Exercise directions: Don't include pictures. Quote the lines below from the first through the line that contains "def xz(px, py, y): p".

Provided data:
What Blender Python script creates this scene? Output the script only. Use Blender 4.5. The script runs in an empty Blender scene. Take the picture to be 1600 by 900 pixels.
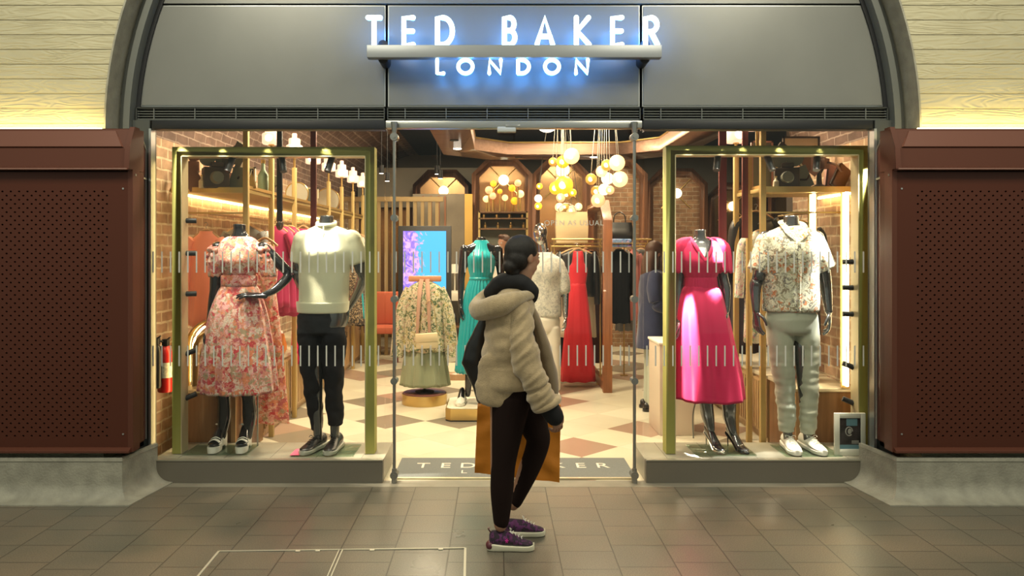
import bpy, bmesh, math, random
from mathutils import Vector, Matrix, noise
from math import sin, cos, pi, sqrt
sc = bpy.context.scene
COL = sc.collection
R_ = random.Random(11)
F = 1155.0
V = Vector
def S(y): return F / (y + 5.1)
def at(px, py, y): return V(((px - 775) / S(y), y, 1.6 - (py - 390) / S(y)))
def xz(px, py, y): p = at(px, py, y); return p.x, p.z

# ---------------------------------------------------------------- materials
MATS = {}
def _nt(name):
    m = bpy.data.materials.new(name); m.use_nodes = True
    nt = m.node_tree; b = nt.nodes['Principled BSDF']
    return m, nt, b
def N(nt, t, **kw):
    n = nt.nodes.new(t)
    for k, v in kw.items():
        if k in n.inputs: n.inputs[k].default_value = v
        else: setattr(n, k, v)
    return n
def coords(nt, scale=(1, 1, 1), rot=(0, 0, 0), loc=(0, 0, 0), world=False):
    if world:
        tc = nt.nodes.new('ShaderNodeNewGeometry'); out = tc.outputs['Position']
    else:
        tc = nt.nodes.new('ShaderNodeTexCoord'); out = tc.outputs['Object']
    mp = nt.nodes.new('ShaderNodeMapping')
    mp.inputs['Scale'].default_value = scale; mp.inputs['Rotation'].default_value = rot; mp.inputs['Location'].default_value = loc
    nt.links.new(out, mp.inputs['Vector']); return mp.outputs['Vector']
def ramp(nt, fac, stops, interp='LINEAR'):
    r = nt.nodes.new('ShaderNodeValToRGB'); r.color_ramp.interpolation = interp
    e = r.color_ramp.elements
    while len(e) < len(stops): e.new(0.5)
    for i, (p, c) in enumerate(stops):
        e[i].position = p; e[i].color = (c[0], c[1], c[2], 1)
    nt.links.new(fac, r.inputs['Fac']); return r.outputs['Color']
def M(name, col=(.5, .5, .5), rough=.5, metal=0., var=0., vs=8., bump=0., bs=60., stretch=(1, 1, 1), sheen=0., coat=0., emit=None, es=0., spec=.5, world=False):
    if name in MATS: return MATS[name]
    m, nt, b = _nt(name)
    b.inputs['Base Color'].default_value = (*col, 1); b.inputs['Roughness'].default_value = rough
    b.inputs['Metallic'].default_value = metal; b.inputs['Specular IOR Level'].default_value = spec
    b.inputs['Sheen Weight'].default_value = sheen; b.inputs['Coat Weight'].default_value = coat
    if emit: b.inputs['Emission Color'].default_value = (*emit, 1); b.inputs['Emission Strength'].default_value = es
    if var or bump:
        vec = coords(nt, stretch, world=world)
    if var:
        n = N(nt, 'ShaderNodeTexNoise', Scale=vs, Detail=5.); nt.links.new(vec, n.inputs['Vector'])
        lo = [c * (1 - var) for c in col]; hi = [min(1, c * (1 + var)) for c in col]
        nt.links.new(ramp(nt, n.outputs['Fac'], [(.3, lo), (.7, hi)]), b.inputs['Base Color'])
    if bump:
        n2 = N(nt, 'ShaderNodeTexNoise', Scale=bs, Detail=4.); nt.links.new(vec, n2.inputs['Vector'])
        bp = N(nt, 'ShaderNodeBump', Strength=bump, Distance=.01); nt.links.new(n2.outputs['Fac'], bp.inputs['Height'])
        nt.links.new(bp.outputs['Normal'], b.inputs['Normal'])
    MATS[name] = m; return m
def EM(name, col, s):
    if name in MATS: return MATS[name]
    m, nt, b = _nt(name)
    b.inputs['Base Color'].default_value = (*col, 1); b.inputs['Emission Color'].default_value = (*col, 1)
    b.inputs['Emission Strength'].default_value = s; MATS[name] = m; return m
def glass(name, tint=(1, 1, 1), fac=.06, rough=.0):
    if name in MATS: return MATS[name]
    m, nt, b = _nt(name); nt.nodes.remove(b)
    t = N(nt, 'ShaderNodeBsdfTransparent'); t.inputs['Color'].default_value = (*tint, 1)
    g = N(nt, 'ShaderNodeBsdfGlossy'); g.inputs['Roughness'].default_value = rough
    f = N(nt, 'ShaderNodeFresnel', IOR=1.45); mx = N(nt, 'ShaderNodeMixShader')
    mul = N(nt, 'ShaderNodeMath', operation='MULTIPLY'); mul.inputs[1].default_value = fac / .04
    mn = N(nt, 'ShaderNodeMath', operation='MINIMUM'); mn.inputs[1].default_value = .22
    nt.links.new(f.outputs[0], mul.inputs[0]); nt.links.new(mul.outputs[0], mn.inputs[0]); nt.links.new(mn.outputs[0], mx.inputs['Fac'])
    nt.links.new(t.outputs[0], mx.inputs[1]); nt.links.new(g.outputs[0], mx.inputs[2])
    nt.links.new(mx.outputs[0], nt.nodes['Material Output'].inputs['Surface']); MATS[name] = m; return m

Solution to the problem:
What Blender Python script creates this scene? Output the script only. Use Blender 4.5. The script runs in an empty Blender scene. Take the picture to be 1600 by 900 pixels.
import bpy, bmesh, math, random
from mathutils import Vector, Matrix, noise
from math import sin, cos, pi, sqrt
sc = bpy.context.scene
COL = sc.collection
R_ = random.Random(11)
F = 1155.0
V = Vector
def S(y): return F / (y + 5.1)
def at(px, py, y): return V(((px - 775) / S(y), y, 1.6 - (py - 390) / S(y)))
def xz(px, py, y): p = at(px, py, y); return p.x, p.z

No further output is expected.